Caro direttore,
l’altro ieri sono rimasto colpito da due miei colleghi che, mentre io lasciavo la scuola verso le 15, rimanevano a correggere le prove Invalsi. Mi hanno commosso questa dedizione e quest’impegno, mi sono anche sentito un po’ in colpa ad andarmene, ma io con le prove Invalsi non sono per ora implicato, non avendo le classi seconde.
Checché se ne dica la scuola ha risposto positivamente a questa scadenza quanto mai fuori luogo, e non è vero che vi sia questa opposizione alle prove Invalsi come viene dipinto da certa stampa. Le prove Invalsi sono state eseguite, sono rari i casi in cui si è perseguito programmaticamente una falsificazione delle prove. Questo è il dato e bisogna che sia il ministro, sia l’Invalsi riconoscano questa buona fede e questo impegno del mondo della scuola. Però questo non basta; ora che sono state fatte, abbiamo il coraggio e l’onestà intellettuale di discuterne. Per parte mia vorrei discuterne. Voglio la valutazione del mio insegnamento, voglio la valutazione della scuola in cui insegno, ma questa non mi pare una valutazione seria del mondo della scuola. E la ragione è molto semplice: questo tipo di valutazione è astratto, perché non corrisponde a come si valuta ogni giorno dentro la scuola. Questo è il problema, e questa è la ragione per cui noi arriviamo sempre buoni ultimi, perché la valutazione che noi usiamo quotidianamente non è fatta con i test!
Dunque chiariamoci una volta per tutte. Vogliamo una valutazione a test? Allora facciamo anche a scuola una valutazione a test! Tutti i giorni valutiamo con i test! Se proprio ne siamo convinti facciamo un intervento deciso, quello di estendere la valutazione Invalsi alla quotidianità della scuola. Se le cose andranno avanti così, questo momento arriverà presto. Se dopo gli esami di terza media anche quelli di maturità avranno la prova Invalsi è evidente che tutti gli insegnanti si adegueranno, si impegneranno ad insegnare ai loro studenti ad eseguire bene le prove Invalsi.
Quello che io mi permetto ancora di chiedere è: ma siamo proprio sicuri che questo sia il miglior sistema di valutazione del mondo?
Io ho i miei dubbi e mi permetto ancora una volta di farli presenti, forse per l’ultima volta, visto che non sembra trovare ascolto nessuna critica alle prove Invalsi.
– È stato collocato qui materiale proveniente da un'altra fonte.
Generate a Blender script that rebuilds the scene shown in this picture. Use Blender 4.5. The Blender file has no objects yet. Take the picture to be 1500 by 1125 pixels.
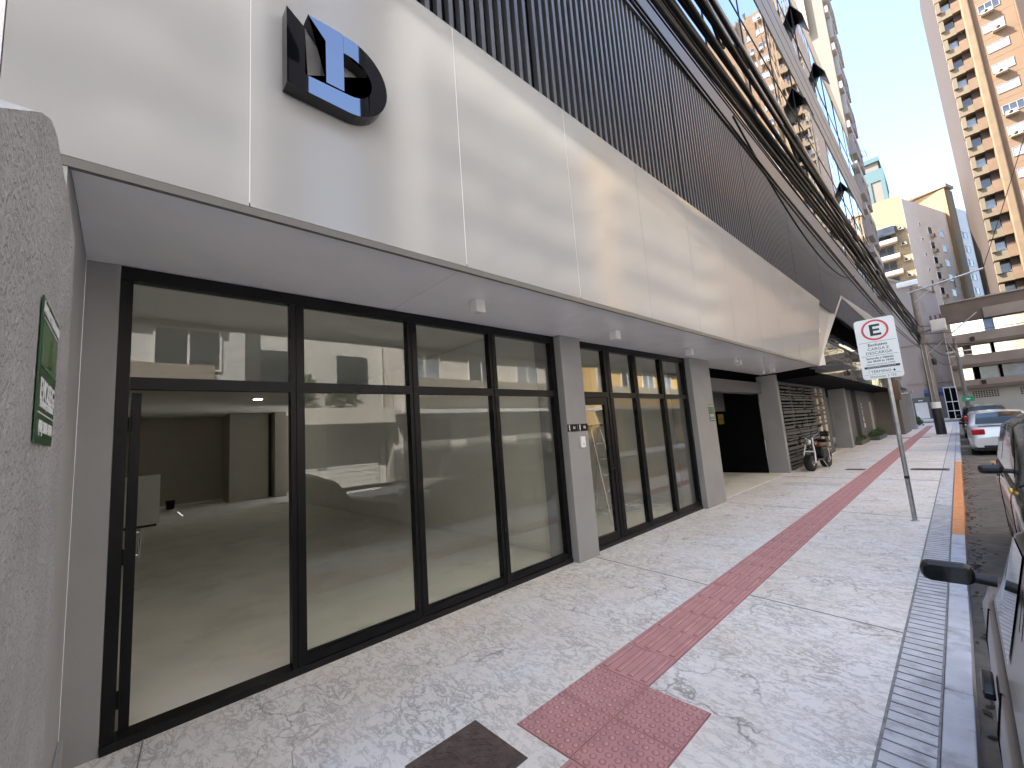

E i miei dubbi sono basati sulla semplice constatazione che non è un meccanismo pur perfetto a identificare le competenze, ma è un approccio sintetico, è la capacità dell’insegnante di unire insieme i dati oggettivi e l’impegno del singolo studente, in quanto la competenza non è la pura esecuzione di un compito, ma implica la mossa, la passione e la motivazione della persona.
C’è qualcosa di più di quello che misurano le prove Invalsi, c’è in ogni valutazione l’approccio sintetico di chi valuta ed è questa la ricchezza della valutazione. Ne è anche l’originalità. Ridurre la valutazione ad una misurazione quantitativa, correggibile con un meccanismo, sarà oggettivo, sarà perfetto, ma non è la valutazione come avviene ogni giorno, il rischio di giudicare che si prende ogni insegnante.
È un dato di fatto che la valutazione dell’Invalsi non è la valutazione che si fa ogni giorno a scuola. Ma allora deve la scuola adeguarsi all’Invalsi o l’Invalsi deve valorizzare quello che si fa a scuola?
Questa domanda non è ulteriormente rimandabile. Si dica a chiare lettere se dobbiamo assumere una metodologia di valutazione all’inglese ed abbandonare definitivamente l’implicazione nella valutazione che ogni insegnante mette in atto oggi, lo si dica chiaramente e con i perché che lo motivano!
Altrimenti, ed è quello che auspico, si coinvolgano gli insegnanti a rielaborare il sistema di valutazione nazionale, facendo in modo che rispecchi ciò che si fa oggi nelle scuole per rischiare il giudizio sugli apprendimenti.
Si faccia una scelta, è urgente! E facendo una scelta ci si prenda la responsabilità o di trasformare la scuola sulla valutazione − il che sarebbe pericolosissimo, oppure di assecondare ciò che accade nella realtà, dove prima viene l’insegnamento e di conseguenza la valutazione.